Yes Sweetheart, you read that right. I called you a monster, because that is what you are 2/3 of the day. That doesn’t stop me from loving every ounce of your little being. I can’t even begin to describe the emotions I’ve felt throughout the years because of you.

You’ve given me life and a reason to reach for the stars. Your crazy little quirks remind me why you are so awesome. You are so freaking smart that sometimes I don’t know what to do with you.

When you are not happy with Mommy or Daddy, you let it be known. Recently you drew a picture and said it meant “No Daddy Allowed” because you were mad at him for getting mad at you. I think it might have hurt Daddy’s feelings a little, but it was cute. I like how you draw pictures to express how you are feeling at the time even if sometimes they have sad or crying faces.

I’m trying to understand why you do things backwards. When you write your name, you write it backwards from right to left. You could read it perfectly fine… if you hold it up to the mirror. I asked you what time it was the other day only to find out that you read the numbers backwards. It wasn’t as late as I thought and I was already rushing you to get ready for bed. I’m going to take it as a sign of ingenious behavior. Maybe you’ll be a little Einstein.
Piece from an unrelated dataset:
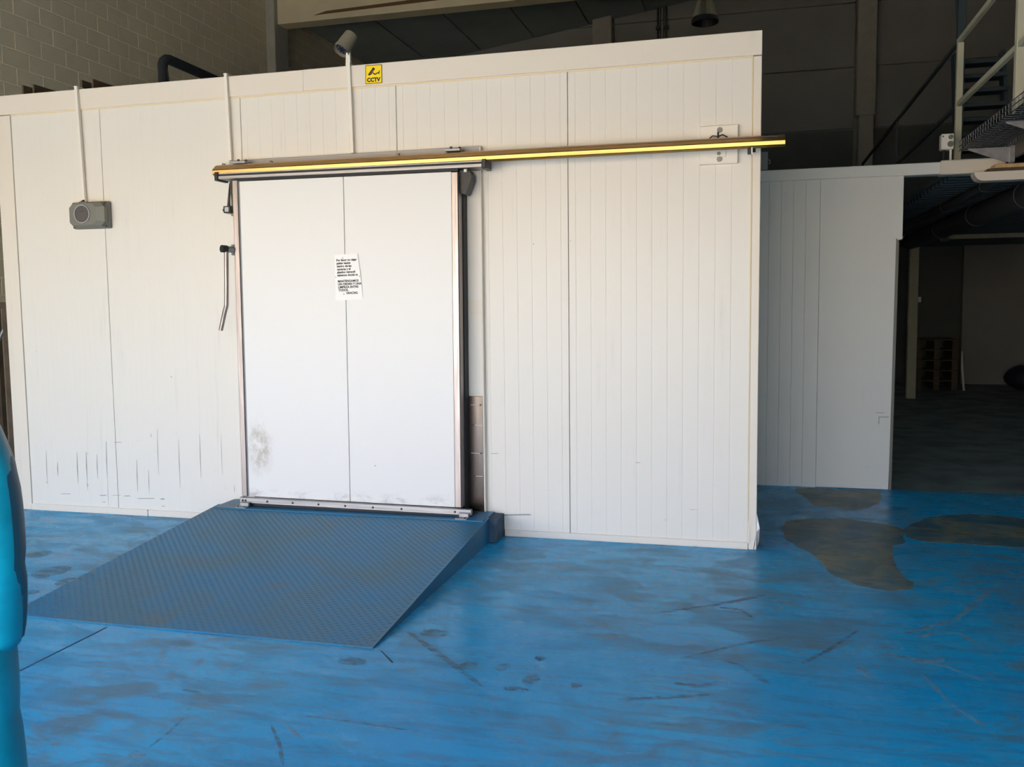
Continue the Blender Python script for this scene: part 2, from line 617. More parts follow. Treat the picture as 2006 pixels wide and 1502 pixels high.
WEAR_STRIPS = [('p', 0.014, [(1.324, -1.881), (1.391, -2.195), (1.473, -2.352)]), ('p', 0.0128, [(1.231, -1.669), (1.452, -1.783), (1.559, -1.891)]), ('p', 0.0204, [(1.328, -1.383), (1.601, -1.138), (1.984, -0.408)]), ('p', 0.0141, [(1.361, -1.458), (1.469, -1.35), (1.586, -1.323), (1.645, -1.509)]), ('p', 0.0242, [(1.07, -1.856), (1.117, -1.99)]), ('p', 0.0257, [(1.211, -1.661), (1.337, -1.741), (1.452, -1.678)]), ('b', 0.0221, [(-1.01, -1.904), (-0.762, -2.141), (-0.457, -2.446)]), ('b', 0.0169, [(0.474, -1.907), (0.574, -1.961), (0.7, -2.147)]), ('b', 0.0113, [(0.461, -1.202), (0.565, -1.212), (0.629, -1.324)]), ('b', 0.0094, [(-1.695, -2.755), (-1.587, -2.761)]), ('b', 0.0064, [(-1.058, -2.857), (-0.839, -2.863), (-0.583, -2.879)]), ('b', 0.0083, [(-1.159, -2.952), (-1.05, -3.081), (-0.952, -3.228)]), ('b', 0.0066, [(-1.519, -2.98), (-1.498, -3.106), (-1.497, -3.228)]), ('b', 0.0183, [(0.307, -2.219), (0.413, -2.225), (0.504, -2.161)]), ('b', 0.0199, [(0.101, -2.43), (0.279, -2.368), (0.477, -2.291)]), ('b', 0.0199, [(0.697, -0.933), (0.434, -1.167), (0.158, -1.353)]), ('b', 0.0129, [(0.758, -1.584), (0.617, -1.671), (0.307, -1.946)]), ('b', 0.0128, [(1.119, -1.396), (0.955, -1.702), (0.835, -1.882)]), ('p', 0.0082, [(-1.097, -2.946), (-0.953, -3.057)])]
WEAR_SPOTS = [('b', -0.591, -2.234, 0.039, 0.038), ('b', -0.437, -2.222, 0.03, 0.038), ('b', -0.301, -2.083, 0.022, 0.029), ('b', -0.287, -2.316, 0.032, 0.052), ('b', -0.087, -2.322, 0.021, 0.04), ('p', -1.503, -3.276, 0.029, 0.026), ('b', -0.876, -1.894, 0.073, 0.052), ('b', -1.116, -2.31, 0.068, 0.044), ('b', -0.324, -2.431, 0.051, 0.024), ('b', -3.519, -1.438, 0.094, 0.128), ('b', -3.227, -1.583, 0.119, 0.084), ('b', -3.909, -1.114, 0.084, 0.084), ('b', -3.332, -1.802, 0.044, 0.039)]
for k_, w_, pts in WEAR_STRIPS:
    P_ = [Vector(p) for p in pts]
    L, Rr = [], []
    for i in range(len(P_) - 1):
        for q in range(5):
            t = q / 5
            d_ = (P_[i + 1] - P_[i]).normalized()
            nrm = Vector((-d_.y, d_.x))
            c_ = P_[i].lerp(P_[i + 1], t)
            ww = 1.7 * w_ * random.uniform(0.55, 1.25) * (0.4 if i == 0 and q == 0 else 1)
            L.append(c_ + nrm * ww / 2)
            Rr.append(c_ - nrm * ww / 2)
    L.append(P_[-1])
    poly = [tuple(p) for p in L] + [tuple(p) for p in reversed(Rr)]
    MB().prism(poly, 'z', -0.003, 0.0008).build('scratch', 'wear_pale' if k_ == 'p' else 'wear_brown', fl)
for k_, x_, y_, a_, b_ in WEAR_SPOTS:
    film('scuff_patch', [(x_ + a_ * math.cos(R(t)), y_ + b_ * math.sin(R(t))) for t in range(0, 360, 45)], 0.0009, 'wear_pale' if k_ == 'p' else 'wear_brown', fl, 0.008)

# yard outside
struct(B(-45, 45, -60, DOOR_Y, -0.30, -0.02).build('ground_outside', 'yard'))

# front wall with the loading opening (behind the camera)
wf = struct(B(HX0 - 0.3, DOOR_X0, DOOR_Y - 0.25, DOOR_Y, -0.3, 9.4).build('wall_front', 'backwall'))
B(DOOR_X1, HX1 + 0.3, DOOR_Y - 0.25, DOOR_Y, -0.3, 9.4).build('wall_panel', 'backwall', wf)
B(DOOR_X0, DOOR_X1, DOOR_Y - 0.25, DOOR_Y, DOOR_Z, 9.4).build('lintel', 'backwall', wf)
struct(B(HX1, HX1 + 0.3, DOOR_Y, HY1 + 0.3, -0.3, 9.4).build('wall_right', 'backwall'))

# left wall of blocks
wl = struct(B(HX0 - 0.3, HX0 - 0.004, DOOR_Y, HY1, -0.3, 9.4).build('wall_left', 'mortar'))
bmk = bmesh.new()
bmesh.ops.create_cube(bmk, size=1.0)
for q in bmk.verts:
    q.co = (q.co.x * 0.05 - 0.025, q.co.y * 0.391, q.co.z * 0.191)
bmesh.ops.bevel(bmk, geom=[e for e in bmk.edges if all(v.co.x > -0.001 for v in e.verts)], offset=0.004, segments=1, affect='EDGES')
blk = bpy.data.meshes.new('block')
bmk.to_mesh(blk)
bmk.free()
blk.materials.append(M['block'])


def project(p):
    d = Vector(p) - cam.location
    z = d.dot(fw)
    if z < 0.1:
        return None
    return 1003 + F_PX * d.dot(rt) / z, 751 - F_PX * d.dot(up) / z


seen, rest = [], []
for k in range(0, 46):
    zc = -0.015 + 0.2 * k + 0.1
    off = 0.309 if k % 2 == 0 else 0.109
    y = DOOR_Y + ((off - DOOR_Y) % 0.4) + 0.2 - 0.4 + 0.4
    while y < HY1 - 0.25:
        if zc < 9.2:
            pr = project((HX0, y, zc))
            vis = pr and -30 < pr[0] < 560 and -25 < pr[1] and (pr[1] < 195 - 0.0857 * pr[0] or (pr[0] < 36 and pr[1] > 380))
            if vis and y < 8.5:
                d = (Vector((HX0, y, zc)) - cam.location).length
                seen.append((d, y, zc))
            else:
                rest.append((y, zc))
        y += 0.4
seen.sort()
for d, y, zc in seen[300:]:
    rest.append((y, zc))
for d, y, zc in seen[:300]:
    o = bpy.data.objects.new('block', blk)
    C.objects.link(o)
    o.parent = wl
    o.location = (HX0 + random.uniform(-0.0008, 0.0008), y, zc)
mb = MB()
for y, zc in rest:
    mb.add([(HX0, y - 0.195, zc - 0.095), (HX0, y + 0.195, zc - 0.095), (HX0, y + 0.195, zc + 0.095), (HX0, y - 0.195, zc + 0.095),
            (HX0 - 0.05, y - 0.195, zc - 0.095), (HX0 - 0.05, y + 0.195, zc - 0.095), (HX0 - 0.05, y + 0.195, zc + 0.095), (HX0 - 0.05, y - 0.195, zc + 0.095)],
           [(0, 1, 2, 3), (0, 4, 5, 1), (1, 5, 6, 2), (2, 6, 7, 3), (3, 7, 4, 0)])
o = mb.build('block_courses', 'block', wl)
o['kind'] = 'stuff'
# column of the left wall and the beam it carries
B(HX0, HX0 + 0.17, 8.58, 9.05, 0, 9.2, 0.01).build('pilaster', 'pilaster', wl)

# back wall
wb = struct(B(HX0 - 0.3, HX1 + 0.3, HY1, HY1 + 0.3, -0.3, 9.6).build('wall_back', 'backwall'))
for x0, x1 in ((-7.6, -2.70), (-2.27, 2.55), (2.92, 9.0)):
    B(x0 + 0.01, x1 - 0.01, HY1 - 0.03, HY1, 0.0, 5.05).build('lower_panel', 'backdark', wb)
    for z0, z1 in ((5.07, 6.25), (6.27, 7.5), (7.52, 8.7)):
        B(x0 + 0.01, x1 - 0.01, HY1 - 0.06, HY1, z0, z1, 0.008).build('precast_panel', 'backwall', wb)
for x0, x1 in ((-2.69, -2.28), (2.555, 2.915)):
    p = B(x0 + 0.05, x1 - 0.03, HY1 - 0.34, HY1, 0.0, 5.27, 0.015).box(x0, x1, HY1 - 0.34, HY1, 5.27, 9.3, 0.015).build('pilaster', 'pilaster', wb)

# roof
RIDGE = 2.0


def roof_z(x):
    return 6.89 + 0.138 * (x + 7.6) if x <= RIDGE else 6.89 + 0.138 * (RIDGE + 7.6) - 0.138 * (x - RIDGE)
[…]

You started school earlier this month. What a big girl you were. No tears on your first day, only excitement. You even got upset when I picked you up afterwards because you wanted to ride the bus. You seem to enjoy riding the bus to and from school. You’ve already received a Sparkle ticket and then won the Sparkle Award all in the same week. Most of your homework is a piece of cake for you, probably because you have the best teacher ever at home. Your Daddy. You now know how to write your whole first name, but for some reason you always put a “I <3 U” at the end. I’m not complaining, though, it’s cute.

That day you insisted on going to school even though you threw up just minutes before we had to leave the apartment was amazing to me. If I had been in your situation, I would have stayed home.

Nik, you have a constant stream of amazing things flowing from you. Even though you can drive me crazy with little effort, you amaze me even more.